Победа 1945 года вознесла Сталина на такую высоту, что он и по сей день прочно занимает позицию величайшего государственного и военного деятеля за всю историю России!
Вести же серьезную, настоящую войну, мог и Николай II.
Несколько забегая вперед, отметим, что стремление к завоевательной стратегии было одним из немногих внутренних стимулов самого молодого царя, для усиления которых вовсе не требовалось дополнительных воздействий никого из его советников. Он был так воспитан с детства: внешнеполитическая агрессивность была символом веры и Александра III, и всего его окружения.

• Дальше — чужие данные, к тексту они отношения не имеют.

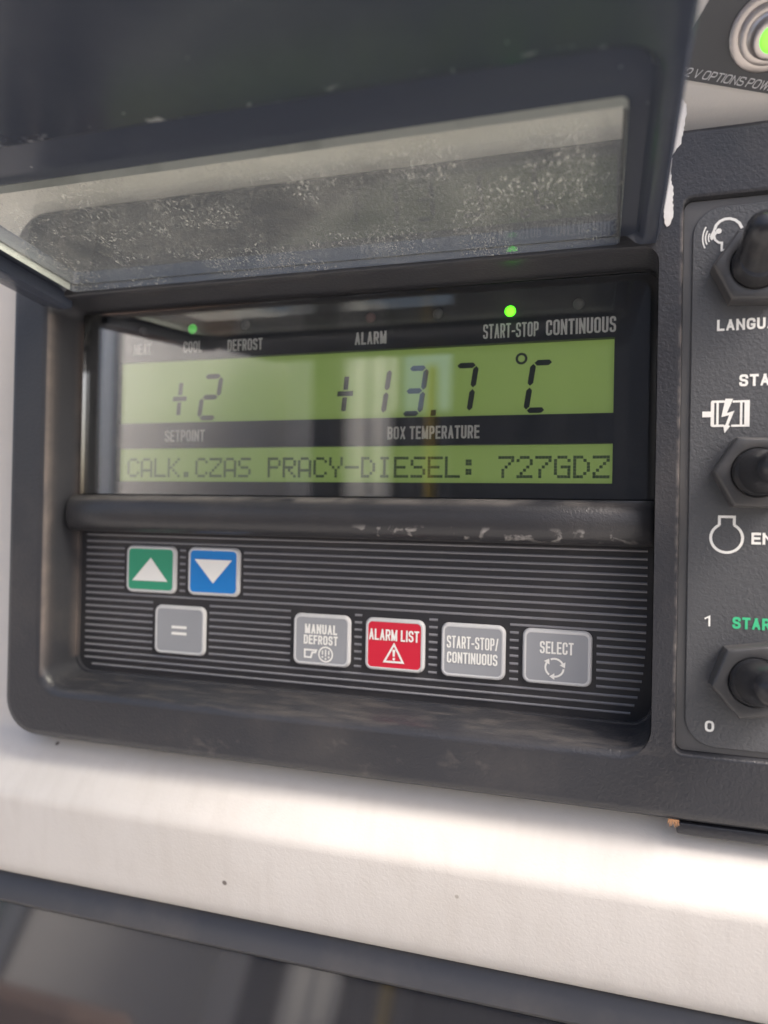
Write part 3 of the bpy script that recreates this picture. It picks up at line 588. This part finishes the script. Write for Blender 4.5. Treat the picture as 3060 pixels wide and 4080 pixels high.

Не удивительно, что именно в этом сын заведомо превзошел своего отца, агрессивность которого фактически оставалась почти что чисто платонической: ни на какое серьезное военное столкновение внешне решительный Александр III так и не пошел, а нерешительный Николай II всегда был готов на любые военные авантюры – об этом имеются красноречивые свидетельства его ближайших соратников.
С.Ю.Витте – в то время министр финансов – комментировал это следующим образом: «У нас в России в высших сферах существует страсть к завоеваниям, или, вернее, к захватам того, что по мнению правительства, плохо лежит»[297]– и далее: «Когда молодой цесаревич неожиданно сделался императором /.../, то естественно полагать, что в душе его неоднократно рождалась мысль о дальнейшем расширении великой Российской империи /.../, о подчинении китайского богдыхана, подобно бухарскому эмиру, и чуть ли не о приобщении к титулу русского императора дальнейших титулов, например: богдыхан китайский, микадо японский и пр., и пр.»[298]